Double shuffle torsor of cyclotomic multiple zeta values and stabilizers of de Rham and Betti coproducts

Racinet described the double shuffle and regularization relations between multiple polylogarithm values at \(N\)th roots of unity via a \(\mathbb{Q}\)-scheme \(\mathsf{DMR}^{\iota}\) where \(\iota : G\hookrightarrow \mathbb{C}^{\times}\) is a group embedding from a finite cyclic group \(G\) of order \(N\) to \(\mathbb{C}^{\times}\).

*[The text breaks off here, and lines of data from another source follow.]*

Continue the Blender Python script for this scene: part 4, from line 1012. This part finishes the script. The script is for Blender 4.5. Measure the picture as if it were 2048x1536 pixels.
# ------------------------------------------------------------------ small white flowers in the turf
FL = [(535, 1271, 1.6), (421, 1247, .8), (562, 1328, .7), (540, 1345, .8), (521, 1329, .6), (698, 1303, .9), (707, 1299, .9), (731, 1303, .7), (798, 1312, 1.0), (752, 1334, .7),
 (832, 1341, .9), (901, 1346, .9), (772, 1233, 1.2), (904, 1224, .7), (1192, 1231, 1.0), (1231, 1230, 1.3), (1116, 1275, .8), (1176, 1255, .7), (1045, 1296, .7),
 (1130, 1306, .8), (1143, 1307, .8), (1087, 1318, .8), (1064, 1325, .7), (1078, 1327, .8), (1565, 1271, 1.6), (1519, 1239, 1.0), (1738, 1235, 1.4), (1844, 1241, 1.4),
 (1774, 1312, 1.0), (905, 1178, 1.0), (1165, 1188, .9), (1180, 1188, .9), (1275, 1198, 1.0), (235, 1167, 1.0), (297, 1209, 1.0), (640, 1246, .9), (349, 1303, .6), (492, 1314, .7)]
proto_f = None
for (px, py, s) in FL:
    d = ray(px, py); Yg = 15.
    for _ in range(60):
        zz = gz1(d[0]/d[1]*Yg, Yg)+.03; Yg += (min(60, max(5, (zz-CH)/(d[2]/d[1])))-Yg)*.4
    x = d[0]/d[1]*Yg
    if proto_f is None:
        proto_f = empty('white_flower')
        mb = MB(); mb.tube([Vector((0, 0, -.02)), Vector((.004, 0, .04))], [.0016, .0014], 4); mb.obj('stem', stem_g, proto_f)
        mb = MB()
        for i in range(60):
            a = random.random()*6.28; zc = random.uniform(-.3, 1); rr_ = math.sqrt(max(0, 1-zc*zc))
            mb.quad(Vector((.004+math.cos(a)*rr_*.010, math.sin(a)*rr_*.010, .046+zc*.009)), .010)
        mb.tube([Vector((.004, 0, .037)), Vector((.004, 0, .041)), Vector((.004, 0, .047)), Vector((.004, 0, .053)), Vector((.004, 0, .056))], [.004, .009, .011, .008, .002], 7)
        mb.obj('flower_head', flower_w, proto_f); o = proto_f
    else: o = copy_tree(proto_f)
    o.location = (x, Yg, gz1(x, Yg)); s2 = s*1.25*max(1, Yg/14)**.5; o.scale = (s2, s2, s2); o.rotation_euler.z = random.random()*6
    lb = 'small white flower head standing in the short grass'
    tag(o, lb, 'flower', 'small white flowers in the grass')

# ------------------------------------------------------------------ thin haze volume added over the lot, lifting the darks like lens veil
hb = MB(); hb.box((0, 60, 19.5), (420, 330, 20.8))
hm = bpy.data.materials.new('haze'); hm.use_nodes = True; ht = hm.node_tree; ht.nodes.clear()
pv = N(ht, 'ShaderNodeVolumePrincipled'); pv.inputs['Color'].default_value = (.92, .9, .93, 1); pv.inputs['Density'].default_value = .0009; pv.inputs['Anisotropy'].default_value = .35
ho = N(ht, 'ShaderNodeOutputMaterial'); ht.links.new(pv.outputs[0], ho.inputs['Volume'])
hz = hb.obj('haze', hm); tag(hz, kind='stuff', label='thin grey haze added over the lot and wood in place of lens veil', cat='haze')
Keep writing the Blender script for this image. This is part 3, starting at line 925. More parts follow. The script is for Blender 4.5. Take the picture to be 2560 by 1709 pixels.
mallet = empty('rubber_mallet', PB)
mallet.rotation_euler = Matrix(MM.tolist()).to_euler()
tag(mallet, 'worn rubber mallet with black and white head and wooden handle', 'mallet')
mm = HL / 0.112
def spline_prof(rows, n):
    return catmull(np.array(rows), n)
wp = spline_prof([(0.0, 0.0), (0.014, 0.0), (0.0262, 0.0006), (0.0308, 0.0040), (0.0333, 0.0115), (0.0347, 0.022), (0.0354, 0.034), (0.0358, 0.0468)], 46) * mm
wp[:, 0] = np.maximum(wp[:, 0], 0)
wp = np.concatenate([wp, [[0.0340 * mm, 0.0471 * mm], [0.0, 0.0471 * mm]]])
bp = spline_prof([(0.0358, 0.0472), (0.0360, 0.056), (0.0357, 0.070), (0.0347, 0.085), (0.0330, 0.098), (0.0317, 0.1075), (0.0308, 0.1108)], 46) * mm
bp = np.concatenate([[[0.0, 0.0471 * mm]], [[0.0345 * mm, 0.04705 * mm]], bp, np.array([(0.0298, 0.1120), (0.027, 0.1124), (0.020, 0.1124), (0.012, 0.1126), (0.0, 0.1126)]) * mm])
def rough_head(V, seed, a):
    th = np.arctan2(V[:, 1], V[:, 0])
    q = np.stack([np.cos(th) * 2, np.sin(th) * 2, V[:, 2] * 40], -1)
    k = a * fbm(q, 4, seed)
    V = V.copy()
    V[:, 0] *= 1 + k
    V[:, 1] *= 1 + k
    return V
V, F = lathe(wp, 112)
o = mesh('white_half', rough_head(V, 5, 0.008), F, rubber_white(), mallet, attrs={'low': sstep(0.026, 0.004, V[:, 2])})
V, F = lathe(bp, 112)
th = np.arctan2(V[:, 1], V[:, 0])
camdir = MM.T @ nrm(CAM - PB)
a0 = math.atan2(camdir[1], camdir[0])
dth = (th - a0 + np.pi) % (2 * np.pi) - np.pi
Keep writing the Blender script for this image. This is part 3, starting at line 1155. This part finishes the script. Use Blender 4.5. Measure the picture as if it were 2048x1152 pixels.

Then, Enriquez and Furusho proved, when \(N=1\), that a subscheme \(\mathsf{DMR}^{\iota}_{\times}\) is a torsor of isomorphisms between Betti and de Rham objects. In this talk, we establish a cyclotomic generalization of this result (\(N\geq 1\)). First, we explicit the torsor structure of \(\mathsf{DMR}^{\iota}_{\times}\). Then, we introduce in this context the adequate de Rham and Betti objects: the former arise from a crossed product algebra and enables a reformulation of Racinet's harmonic coproduct closer to the formalism introduced by Enriquez and Furusho; the latter, on the other hand, arise from a group algebra of the orbifold fundamental group \(\left(\mathbb{C}^{\times} \smallsetminus \mu_{N}\right) / \mu_{N}\), where \(\mu_{N}\) is the group of \(N\)th roots of unity. Finally, we show the existence of a coalgebra and Hopf algebra coproduct such that \(\mathsf{DMR}^{\iota}_{\times}\) is a torsor of isomorphisms relying these Betti coproducts to their de Rham counterparts.